• [THE EXERCISE]: Count each line in which the word "part" appears. Reply with the total and nothing more.
★ ★ ★
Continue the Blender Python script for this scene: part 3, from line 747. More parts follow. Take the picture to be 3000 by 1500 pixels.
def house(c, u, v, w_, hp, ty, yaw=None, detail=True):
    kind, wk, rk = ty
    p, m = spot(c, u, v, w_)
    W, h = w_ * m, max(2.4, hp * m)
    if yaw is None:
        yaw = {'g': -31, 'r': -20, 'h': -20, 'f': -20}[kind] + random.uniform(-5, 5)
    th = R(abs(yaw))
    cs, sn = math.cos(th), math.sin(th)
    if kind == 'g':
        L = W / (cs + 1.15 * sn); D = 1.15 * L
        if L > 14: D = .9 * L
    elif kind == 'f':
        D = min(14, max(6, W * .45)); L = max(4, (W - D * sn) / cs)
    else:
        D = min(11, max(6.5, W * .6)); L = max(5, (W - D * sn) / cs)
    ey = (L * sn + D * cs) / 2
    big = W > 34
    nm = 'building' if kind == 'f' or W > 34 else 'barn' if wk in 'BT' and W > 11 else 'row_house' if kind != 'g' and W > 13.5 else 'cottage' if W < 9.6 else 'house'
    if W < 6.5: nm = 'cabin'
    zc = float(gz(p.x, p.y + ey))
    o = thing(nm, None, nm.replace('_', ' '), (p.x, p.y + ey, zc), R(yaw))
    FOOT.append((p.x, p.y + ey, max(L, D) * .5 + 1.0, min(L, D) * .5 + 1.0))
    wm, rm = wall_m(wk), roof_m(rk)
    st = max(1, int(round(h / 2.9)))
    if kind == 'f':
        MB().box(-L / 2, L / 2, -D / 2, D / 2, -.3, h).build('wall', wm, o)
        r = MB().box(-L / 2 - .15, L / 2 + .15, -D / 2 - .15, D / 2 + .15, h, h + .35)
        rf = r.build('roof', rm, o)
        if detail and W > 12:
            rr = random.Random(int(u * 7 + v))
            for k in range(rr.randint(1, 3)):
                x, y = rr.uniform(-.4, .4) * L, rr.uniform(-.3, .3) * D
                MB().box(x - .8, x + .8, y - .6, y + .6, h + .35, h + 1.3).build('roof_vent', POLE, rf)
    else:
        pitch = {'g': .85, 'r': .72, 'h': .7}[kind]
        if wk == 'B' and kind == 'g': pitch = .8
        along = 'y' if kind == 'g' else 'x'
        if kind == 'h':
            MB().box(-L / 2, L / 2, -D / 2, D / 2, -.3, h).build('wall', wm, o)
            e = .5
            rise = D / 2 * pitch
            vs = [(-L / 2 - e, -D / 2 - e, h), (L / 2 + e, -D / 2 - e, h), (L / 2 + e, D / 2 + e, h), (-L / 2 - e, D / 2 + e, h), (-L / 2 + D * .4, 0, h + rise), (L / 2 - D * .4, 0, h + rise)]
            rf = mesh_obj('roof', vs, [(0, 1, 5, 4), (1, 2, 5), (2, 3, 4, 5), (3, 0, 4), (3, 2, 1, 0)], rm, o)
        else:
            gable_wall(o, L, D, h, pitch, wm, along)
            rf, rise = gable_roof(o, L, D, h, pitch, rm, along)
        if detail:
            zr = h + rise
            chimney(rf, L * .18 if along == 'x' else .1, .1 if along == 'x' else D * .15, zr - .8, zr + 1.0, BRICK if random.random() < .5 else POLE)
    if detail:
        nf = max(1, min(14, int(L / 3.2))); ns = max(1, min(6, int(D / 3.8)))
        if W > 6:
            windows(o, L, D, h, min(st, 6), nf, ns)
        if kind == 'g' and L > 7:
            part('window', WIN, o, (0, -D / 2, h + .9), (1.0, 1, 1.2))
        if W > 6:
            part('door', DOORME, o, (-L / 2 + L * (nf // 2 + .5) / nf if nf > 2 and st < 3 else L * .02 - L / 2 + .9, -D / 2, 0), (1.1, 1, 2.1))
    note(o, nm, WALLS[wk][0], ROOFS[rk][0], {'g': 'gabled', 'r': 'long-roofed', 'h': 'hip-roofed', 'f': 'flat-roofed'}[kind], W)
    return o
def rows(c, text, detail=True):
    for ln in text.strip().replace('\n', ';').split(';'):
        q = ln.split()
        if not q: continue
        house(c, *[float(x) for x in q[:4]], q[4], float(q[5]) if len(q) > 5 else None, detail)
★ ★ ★
• [RIGHT ANSWER]: 3